With roughly 60% of the quarter’s transactional value, Chevron’s acquisition of Noble Energy would be the fourth largest global upstream deal since 2014 at close. It’s also a notable return to the deal table for Chevron, following a failed attempt last April to purchase Anadarko Petroleum Corp. for $48 billion, including debt.
In a sign of how commodity prices have changed the M&A equation, Noble accepted an offer consisting of all-stock. Eighteen months ago, Chevron’s offer for Anadarko consisted of 25% cash, or $8 billion. Anadarko was ultimately purchased by Occidental Petroleum Corp.
In shale territory, Devon’s acquisition of WPX, which includes an oily position in the Delaware Basin, was notable for making up nearly all oil deal value in the quarter. Combined, the companies will represent $12 billion in enterprise value.
Permian Basin companies will likely continue to be the epicenter for shale consolidation because of their perceived advantages in economic well locations. However, natural gas consolidation, including Devon’s sale of its Barnett Shale assets to Kalnin Ventures LLC, continues to make noise.
In what Enverus counted as the third largest deal of the quarter, Southwestern Energy Co. acquired Montage Resources Corp. for $874 million.
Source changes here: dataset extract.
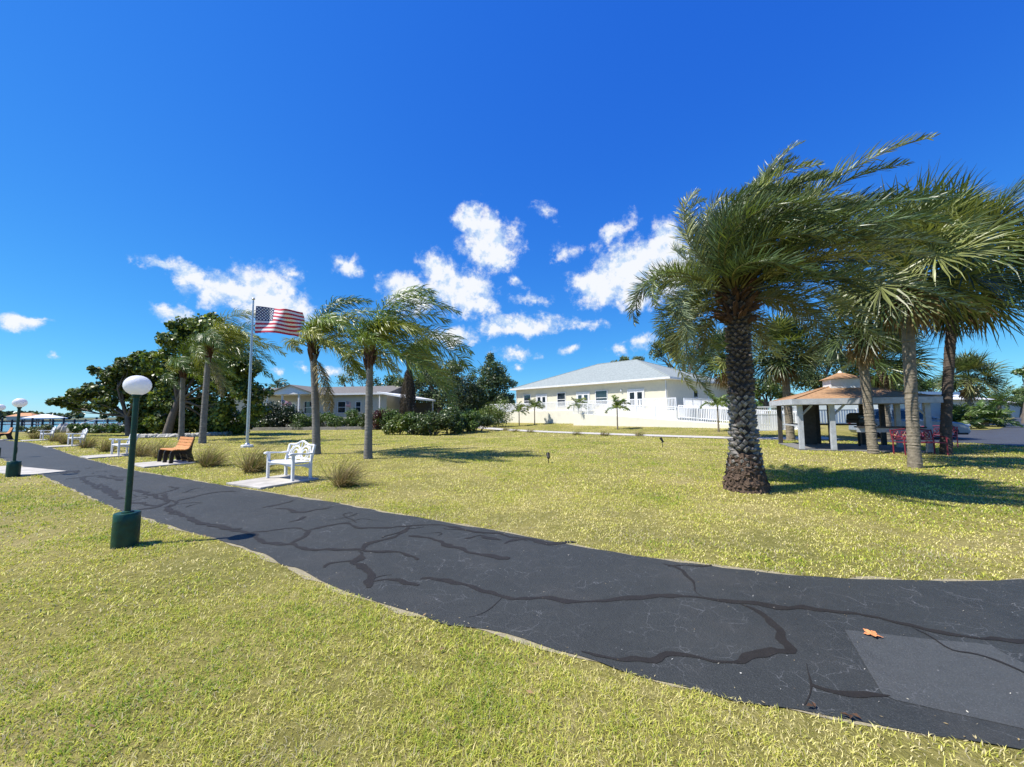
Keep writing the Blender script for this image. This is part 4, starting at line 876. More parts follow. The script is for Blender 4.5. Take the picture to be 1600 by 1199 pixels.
limb_tree('sea_grape_tree', 'large dark round-leaved tree behind the two pale palms left of the flagpole', b0, pxblobs(b0, [(275,535,0,28),(300,520,1,24),(330,520,0,30),(360,535,1,32),(385,575,0,26),(395,615,0,24),(365,600,1,36),(320,570,2,40),(285,585,1,34),(255,565,0,24),(350,650,1,26),(390,650,1,18),(300,640,2,34),(260,620,1,28),(330,500,1,14),(272,512,0,12),(255,660,1,24),(285,668,2,22),(320,665,2,24),(345,672,2,20),(375,668,2,18),(405,640,0,14)], 31), 34000, .23, 61, SG, None, .26, .3, 4, .9, .6, roundness=.5)
b0 = at_depth(205, 32)
limb_tree('sea_grape_tree', 'low spreading light green round-leaved tree reaching left over the hedge', b0, pxblobs(b0, [(100,628,0,13),(125,618,0,16),(120,636,1,13),(150,612,1,20),(175,590,0,20),(200,572,0,22),(195,605,1,30),(228,600,1,26),(228,575,0,18),(165,632,0,18),(230,635,1,26),(215,558,0,12),(150,580,1,10),(240,655,1,20),(210,655,2,18),(225,668,2,16)], 32), 20000, .23, 62, [(.06, .095, .017), (.11, .15, .024), (.17, .20, .038), (.04, .065, .014)], None, .2, .25, 3, .85, .65, roundness=.5)
def bush(name, label, u, v, dep, w, h, n, leaf, seed, cols, group=None, lumps=9, flat=.85, cat='shrub'):
    base = at_depth(u, dep); rng = np.random.default_rng(seed); t = thing(name, label, cat, base, 0, group); bl = []
    for _ in range(lumps):
        x = rng.uniform(-.5, .5) * w * .7; r = h * rng.uniform(.28, .42); bl.append((x, rng.uniform(-.25, .25) * min(w, 2.5), max(r * .5, rng.uniform(.18, .70) * h * (1 - .5 * (2 * x / w) ** 2)), r))
    tb = MB()
    for b in bl[:6]: tb.tube([(b[0] * .3, b[1] * .3, -.05), (b[0] * .8, b[1] * .8, b[2] * .6), b[:3]], [.04, .03, .015], 5)
    tb.build('stems', M['bark'], t); lv = Leaves(); leafcloud(lv, subblobs(bl, 4, rng), n, leaf, rng, cols, .5, flat); lv.build('foliage', M['leaf'], t); return t
bush('round_shrub', 'dark clipped round shrub before the left house', 437, 655, 43, 3.6, 3.7, 11000, .13, 71, [(.012, .028, .008), (.02, .04, .012)], None, 14)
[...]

As with its oilier cousins, the transaction was structured with little premium and all-stock consideration.
“Regardless of the targeted play, mergers have so far focused on companies with reasonable debt loads,” added Dittmar. “Companies with impaired balance sheets are being left to find their own way, resulting in a spate of Chapter 11 filings.”
Third-quarter bankruptcies including California Resources Corp., Oasis Petroleum Inc., Denbury Resources Inc. and Chaparral Energy Inc., with combined for $15 billion in debt—more than all of 2018’s upstream bankruptcies combined, according to Enverus and Haynes and Boone data.